Mari kita bayangkan. Jika pemakaian satu sepeda motor sehari rata-rata membutuhkan satu liter premium, itu artinya tiap satu sepeda motor merilis karbon sebesar 3 kg karbon ke atmosfir. Bila satu juta sepeda motor, berarti tiap hari 3.000.000 kg karbon terlepas di udara. Ini belum termasuk emisi karbon dari mobil. Jika dikalikan satu tahun (360 hari), berapa miliar ton jumlah karbon yang masuk atmosfir?

Karbon adalah pemicu terbesar kenaikan suhu bumi. Dan, kita sebagai manusia yang punya tanggung jawab terhadap lingkungan, bisa mengurangi emisi karbon tersebut. Mungkin kita sulit berpartisipasi dalam mengurangi jumlah karbon yang berasal dari hutan karena kita tinggal di kota besar. Tapi, sungguh tidak sulit untuk berpartisipasi mengurangi emisi karbon bagi orang yang tinggal di kota-kota besar. Apalagi, jika di kota anda, ada bus dan kereta api komuter seperti di Jakarta.

Sebagai contoh Jakarta, kota berpenduduk sekitar 8,8 juta jiwa plus 9,7 juta penduduk Botabek (Bogor Tangerang, Bekasi - belum termasuk Depok). Pada tahun 2000, tiap hari para komuter yang memakai kendaraan bermotor (kerja pulang balik pakai sepeda motor dan mobil dari Botabek) - menurut Wikipedia - jumlahnya mencapai 29,2 juta perjalanan. Dari jumlah itu, persentase moda angkutan itu, menurut Wikipedia, bus 52,7%, mobil pribadi 30,8%, sepeda motor 14,2%, kereta api 2%. Melihat jumlah tersebut, jelas tidak 'hijau' - maksudnya tidak mencerminkan upaya pengurangan emisi karbon. Kenapa?
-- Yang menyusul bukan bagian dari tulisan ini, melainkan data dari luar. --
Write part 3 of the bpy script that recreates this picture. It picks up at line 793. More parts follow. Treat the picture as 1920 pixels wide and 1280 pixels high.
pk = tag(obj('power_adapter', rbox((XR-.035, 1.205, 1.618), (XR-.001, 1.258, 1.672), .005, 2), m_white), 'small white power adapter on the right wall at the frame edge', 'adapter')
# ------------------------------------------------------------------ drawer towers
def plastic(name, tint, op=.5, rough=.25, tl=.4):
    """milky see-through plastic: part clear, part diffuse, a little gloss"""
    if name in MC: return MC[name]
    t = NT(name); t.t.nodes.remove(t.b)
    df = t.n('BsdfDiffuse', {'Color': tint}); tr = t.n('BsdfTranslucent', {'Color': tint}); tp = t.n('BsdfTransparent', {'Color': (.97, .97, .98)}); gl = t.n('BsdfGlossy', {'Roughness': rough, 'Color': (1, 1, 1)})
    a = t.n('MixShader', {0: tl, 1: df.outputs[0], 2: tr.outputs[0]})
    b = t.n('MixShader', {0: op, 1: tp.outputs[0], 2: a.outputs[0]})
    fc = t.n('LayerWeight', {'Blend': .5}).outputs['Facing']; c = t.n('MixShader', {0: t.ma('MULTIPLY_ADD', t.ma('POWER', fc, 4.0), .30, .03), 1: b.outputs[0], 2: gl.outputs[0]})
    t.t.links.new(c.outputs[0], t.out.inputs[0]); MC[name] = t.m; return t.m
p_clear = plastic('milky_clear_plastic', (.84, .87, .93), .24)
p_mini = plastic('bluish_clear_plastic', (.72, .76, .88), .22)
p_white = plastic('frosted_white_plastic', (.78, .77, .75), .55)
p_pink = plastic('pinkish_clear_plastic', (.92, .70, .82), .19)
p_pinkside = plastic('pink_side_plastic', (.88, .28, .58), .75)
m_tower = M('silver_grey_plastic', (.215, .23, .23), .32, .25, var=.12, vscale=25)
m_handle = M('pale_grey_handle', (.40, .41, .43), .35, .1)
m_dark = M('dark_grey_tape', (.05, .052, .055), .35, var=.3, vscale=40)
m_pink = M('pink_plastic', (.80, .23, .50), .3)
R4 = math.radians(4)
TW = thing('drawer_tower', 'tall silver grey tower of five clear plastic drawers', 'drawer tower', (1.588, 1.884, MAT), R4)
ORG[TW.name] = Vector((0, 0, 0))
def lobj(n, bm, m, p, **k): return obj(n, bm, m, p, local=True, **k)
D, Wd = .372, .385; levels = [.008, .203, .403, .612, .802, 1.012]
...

Mungkin hanya sekadar meng-klik sakelar listrik agar mati jika ruang itu tak terpakai. Itu pun sebuah langkah untuk mengurangi emisi karbon. Sederhana memang, tapi dampaknya akan luar biasa. Benar apa kata artis Nadine Chandrawinata, Klik locally, think globally. Ada niat, ada jalan. Dan, jalan di depan adalah jalan menuju ke seluruh dunia! Jalan menuju perbaikan global. Perbaikan dengan melakukan 'sesuatu' demi mengurangi emisi karbon!